Sur ce constat assez paradoxal qui veut que la fiction soit l’une des meilleures voies d’accès à la vérité, Les Pires est un exemple éclatant. Fruit d’un travail de plusieurs années, entre casting sauvage et ateliers avec les résidents d’un quartier de Boulogne-sur-Mer, le premier long métrage de Lise Akoka et Romane Gueret suit le tournage d’un film, et pourrait se présenter comme une Nuit américaine des cités. Dès la séquence d’ouverture, qui reprend des castings vidéos, les réalisatrices se mettent en quête des visages qui pourront raconter un lieu, une époque et le temps si fragile et vigoureux de la jeunesse. Et les figures qui se dégagent rapidement (une Lolita, un poseur, un enfant ténébreux et en proie à de violentes crises de rage) vont nourrir avec intensité un récit à double face. D’abord par le film qui se construit en abyme, et que dirige un réalisateur qui ne sera jamais idéalisé, autant à l’aise avec les enfants que potentiel prédateur de tout le potentiel romanesque des lieux dans lesquels il s’incruste. Le ressentiment de certains résidents du quartier fait écho à cette approche qui fait sens : voir débarquer des équipes au service d’une œuvre de fiction aura très probablement pour cause une dimension dénonciatrice que ne s’attardera que sur le pire, et enfoncera encore plus la population dans la stigmatisation. Mais la vie, les échanges, l’épanouissement des comédiens et l’infusion lente d’une sorte de poésie dans les lieux tend à prouver le contraire : de ce qui est joué à ce qui se joue, des éclats de rire face au maladresses au grand lâcher de pigeon onirique au-dessus des tours, le quartier est embarqué dans une aventure collective qui n’a rien d’une fuite vers les illusions de la fiction.

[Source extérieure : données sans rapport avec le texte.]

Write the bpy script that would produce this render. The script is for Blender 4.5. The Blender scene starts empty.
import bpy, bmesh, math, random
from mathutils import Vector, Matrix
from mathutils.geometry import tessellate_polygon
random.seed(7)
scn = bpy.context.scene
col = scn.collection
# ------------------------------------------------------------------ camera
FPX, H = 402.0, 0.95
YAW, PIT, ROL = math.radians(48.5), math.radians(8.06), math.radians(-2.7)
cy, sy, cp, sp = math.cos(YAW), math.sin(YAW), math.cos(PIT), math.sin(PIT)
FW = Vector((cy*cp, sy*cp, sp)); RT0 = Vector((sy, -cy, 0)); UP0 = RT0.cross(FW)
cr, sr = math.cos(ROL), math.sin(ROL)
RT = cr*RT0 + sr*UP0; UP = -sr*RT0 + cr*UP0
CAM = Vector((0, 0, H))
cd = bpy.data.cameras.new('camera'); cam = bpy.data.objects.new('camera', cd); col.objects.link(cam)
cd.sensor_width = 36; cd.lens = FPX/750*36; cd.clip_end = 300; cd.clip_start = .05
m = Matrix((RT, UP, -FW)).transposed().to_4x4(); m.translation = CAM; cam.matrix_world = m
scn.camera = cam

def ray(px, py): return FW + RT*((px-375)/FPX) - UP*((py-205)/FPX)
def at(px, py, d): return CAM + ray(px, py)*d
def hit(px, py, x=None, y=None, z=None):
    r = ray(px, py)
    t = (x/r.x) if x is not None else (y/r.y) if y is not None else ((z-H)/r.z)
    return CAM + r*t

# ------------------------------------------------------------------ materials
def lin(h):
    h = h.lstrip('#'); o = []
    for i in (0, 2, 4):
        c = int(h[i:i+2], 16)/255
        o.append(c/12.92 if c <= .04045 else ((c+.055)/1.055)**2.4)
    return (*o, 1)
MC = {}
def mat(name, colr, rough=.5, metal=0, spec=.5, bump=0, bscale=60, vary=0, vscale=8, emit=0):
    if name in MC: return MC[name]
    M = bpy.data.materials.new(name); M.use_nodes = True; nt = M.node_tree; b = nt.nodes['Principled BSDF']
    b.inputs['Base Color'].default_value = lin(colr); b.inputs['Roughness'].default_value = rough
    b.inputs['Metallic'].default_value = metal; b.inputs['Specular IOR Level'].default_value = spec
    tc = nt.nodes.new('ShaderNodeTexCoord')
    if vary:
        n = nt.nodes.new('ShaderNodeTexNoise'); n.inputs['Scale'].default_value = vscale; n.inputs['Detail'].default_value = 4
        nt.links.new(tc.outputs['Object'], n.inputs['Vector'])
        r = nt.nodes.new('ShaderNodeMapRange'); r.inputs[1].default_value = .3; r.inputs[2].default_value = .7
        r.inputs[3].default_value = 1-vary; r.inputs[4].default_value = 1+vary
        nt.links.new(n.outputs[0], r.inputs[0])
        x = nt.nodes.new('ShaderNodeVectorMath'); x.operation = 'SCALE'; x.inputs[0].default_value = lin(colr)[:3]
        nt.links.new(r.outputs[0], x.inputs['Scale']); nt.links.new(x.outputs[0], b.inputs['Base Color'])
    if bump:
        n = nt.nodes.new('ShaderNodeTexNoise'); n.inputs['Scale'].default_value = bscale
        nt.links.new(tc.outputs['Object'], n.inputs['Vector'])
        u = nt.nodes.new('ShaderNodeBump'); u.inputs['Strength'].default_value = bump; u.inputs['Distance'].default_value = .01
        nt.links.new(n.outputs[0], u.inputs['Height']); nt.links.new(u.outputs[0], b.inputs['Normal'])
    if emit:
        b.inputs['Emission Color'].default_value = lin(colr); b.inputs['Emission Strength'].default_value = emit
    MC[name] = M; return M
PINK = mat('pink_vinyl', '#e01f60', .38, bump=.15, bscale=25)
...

Car la vie des comédiens déborde largement le cadre posé par le cinéaste, et c’est dans ces interstices que les réalisatrices parvient à capter des instants miraculeux d’authenticité. Par la dérive d’une bagarre filmée qui vire au pugilat véritable, et son pendant, une scène d’intimité dans laquelle la tendresse et la complicité renforceront les protagonistes, les comédiens apprennent à vivre, récitent un amour devant la caméra avant de se manger les râteaux du réel, et défendent contre les ignorants les vertus de la représentation.
Il ne s’agit pas pour autant de dériver vers un récit à messages et une étude sociologique des lieux. La déception amoureuse de Lily face à un adulte a tout du fragment de vie universelle, et lorsqu’on veut être pédagogique en débriefant avec Ryan, son « ‘chais pas, je m’en fous, j’étais pas là » a toutes les vertus du principe de réalité. Le récit en abyme n’est qu’un miroir presque maladroit des émotions contradictoires, d’une énergie parfois ardue à canaliser qui gravite autour du processus de création. Et c’est dans ce vivier infini, mais si difficile à capturer, que les réalisatrices parviennent à saisir au vol les instants de vérités et l’éclat profonds de regards singuliers.